A feitiçaria primordial dos primeiros goêtes: estabelecer e manter fronteiras entre o reino dos mortos e dos vivos, para manter o limiar entre o mundo ctônico e o mundo humano. Igualmente, eles eram as forças através das quais os sacerdotes humanos também cruzariam esses limiares – e interagiriam com forças e seres do outro lado. Os Idaian Dactyls [ferro, martelo e bigorna] representavam a porta, a chave e o limiar, bem como os guardiões que cuidavam dela.[7]

 



[1] Frater Archer & José Gabriel Alegría Sabogal. Clavis Goêtica: Keys to Chthonic Sorcery. Hadean Press, 2021, pp. 21-2.

[2] Apolônio de Rodes. Citado em Frater Archer & José Gabriel Alegría Sabogal. Clavis Goêtica: Keys to Chthonic Sorcery. Hadean Press, 2021, pp. 22. Referência aos servos de Adrasteia, uma ninfa da montanha associada à própria Rhea, que deu à luz uma série de daimones machos nascidos na montanha e encarregados de manter o limiar entre o reino ctônico e o mundo dos vivos.
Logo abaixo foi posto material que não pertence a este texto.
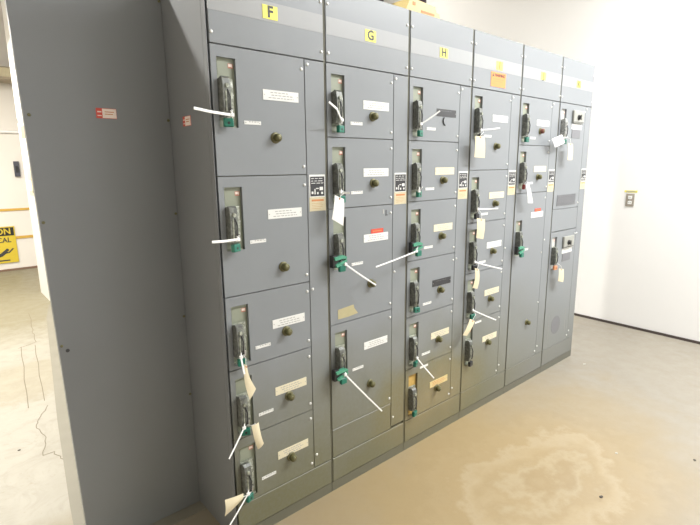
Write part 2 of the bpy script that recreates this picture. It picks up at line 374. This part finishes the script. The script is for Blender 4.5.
knobA = knob_me('indicator_knob', 'brass', 'brassring'); knobR = knob_me('indicator_knob', 'redknob', 'brassring')
def handle_me(g, sp):
    # origin: front plane of the door at the top of the recess
    mb = MB()
    mb.box(0.034, 0.092, 0.004, 0.0135, -0.205, -0.07, sp, 0.002)                      # mounting plate
    mb.prism([(0.006, -0.075), (-0.020, -0.066), (-0.030, -0.074), (-0.034, -0.100), (-0.034, -0.170), (-0.026, -0.196), (0.006, -0.200)], 'x', 0.033, 0.062, g)
    mb.prism([(0.006, -0.080), (-0.012, -0.084), (-0.016, -0.10), (-0.016, -0.18), (-0.010, -0.192), (0.006, -0.195)], 'x', 0.062, 0.080, sp)
    mb.cyl((0.0475, -0.0345, -0.098), (0.0475, -0.040, -0.098), 0.008, 0.007, sp, 14)  # pivot bolt
    mb.box(0.040, 0.045, -0.037, -0.033, -0.185, -0.115, sp, 0.001, 1)                 # lever rib
    mb.tube([(0.05, -0.034, -0.11), (0.056, -0.040, -0.135), (0.053, -0.040, -0.165), (0.058, -0.034, -0.18)], 0.0025, 'black', 6)
    mb.cyl((0.071, -0.015, -0.175), (0.071, -0.0185, -0.175), 0.004, 0.004, 'black', 10)
    mb.cyl((0.055, -0.033, -0.182), (0.055, -0.0365, -0.182), 0.004, 0.004, 'black', 10)
    mb.cyl((0.084, 0.004, -0.125), (0.084, -0.004, -0.125), 0.0045, 0.0045, 'white', 10)
    mb.box(0.052, 0.074, -0.021, -0.015, -0.200, -0.176, 'steel', 0.002)               # padlock hasp
    return mb.mesh('operating_handle')
handleA = handle_me('grip', 'sideplate'); handleP = handle_me('grippale', 'grippale')
RX0, RX1, RH = 0.031, 0.104, 0.235
def recess(mat): return MB().box(RX0-.004, RX1+.004, 0.0135, 0.016, -RH-.004, 0.004, mat).box(RX0+.008, RX0+.05, 0.0125, 0.0136, -0.06, -0.012, mat).box(RX0, RX1-.006, 0.006, 0.0136, -RH, -RH+.006, mat).mesh('handle_recess')
recA, recR, recW = recess('recess'), recess('recess_rust'), recess('recess_white')
stick_me = MB().box(-0.010, 0.010, -0.0005, 0.0008, -0.008, 0.008, 'redfade').box(-0.008, 0.007, -0.0009, -0.0004, -0.003, 0.006, 'pink').box(0.004, 0.007, -0.0009, -0.0004, -0.005, 0.001, 'pink').mesh('isolator_sticker')
def plate_me(m_, ink, wd=0.16, ht=0.037, rows=3):
    mb = MB().box(-wd/2, wd/2, -0.0015, 0.0005, -ht/2, ht/2, m_)
    for r in range(rows):
        z = ht*(0.26-0.26*r); x = -wd*0.36 + random.uniform(0, .02); end = wd*random.uniform(.2, .38)
        while x < end:
            l = random.uniform(0.006, 0.016); mb.box(x, min(x+l, end+.004), -0.0018, -0.0014, z-0.0017, z+0.0017, ink); x += l+0.004
    for sx_ in (-1, 1): mb.cyl((sx_*(wd/2-.006), -0.0025, 0), (sx_*(wd/2-.006), -0.001, 0), 0.002, 0.002, 'greyink', 8)
    return mb.mesh('nameplate')
PL = {'w': plate_me('whitelabel', 'greyink'), 'c': plate_me('creamlabel', 'greyink'), 'y': plate_me('yellowlabel', 'brownink'), 'k': plate_me('blacklabel', 'dimink', rows=1)}
strip_me = plate_me('whitelabel', 'greyink', 0.07, 0.013, 1)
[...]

[3] Frater Archer & José Gabriel Alegría Sabogal. Clavis Goêtica: Keys to Chthonic Sorcery. Hadean Press, 2021, pp. 23.

[4] Para contextualização sobre Ògún na Quimbanda, veja Fernando Liguori. Ganga: a Quimbanda no Renascer da Magia. Clube de Autores, 2023.

[5] Mircea Eliade. Ferreiros & Alquimistas. Relógio D’água, 1989, pp. 23. Este livro é altamente indicado para compreensão deste estudo.

[6] Nicholaj de Mattos Frisvold. Seven Crossroads of Night: Quimbanda in Theory and Practice. Hadean Press, 2023, pp. 88.

[7] Frater Archer & José Gabriel Alegría Sabogal. Clavis Goêtica: Keys to Chthonic Sorcery. Hadean Press, 2021. Citado em Nicholaj de Mattos Frisvold. Seven Crossroads of Night: Quimbanda in Theory and Practice. Hadean Press, 2023, pp. 88-9.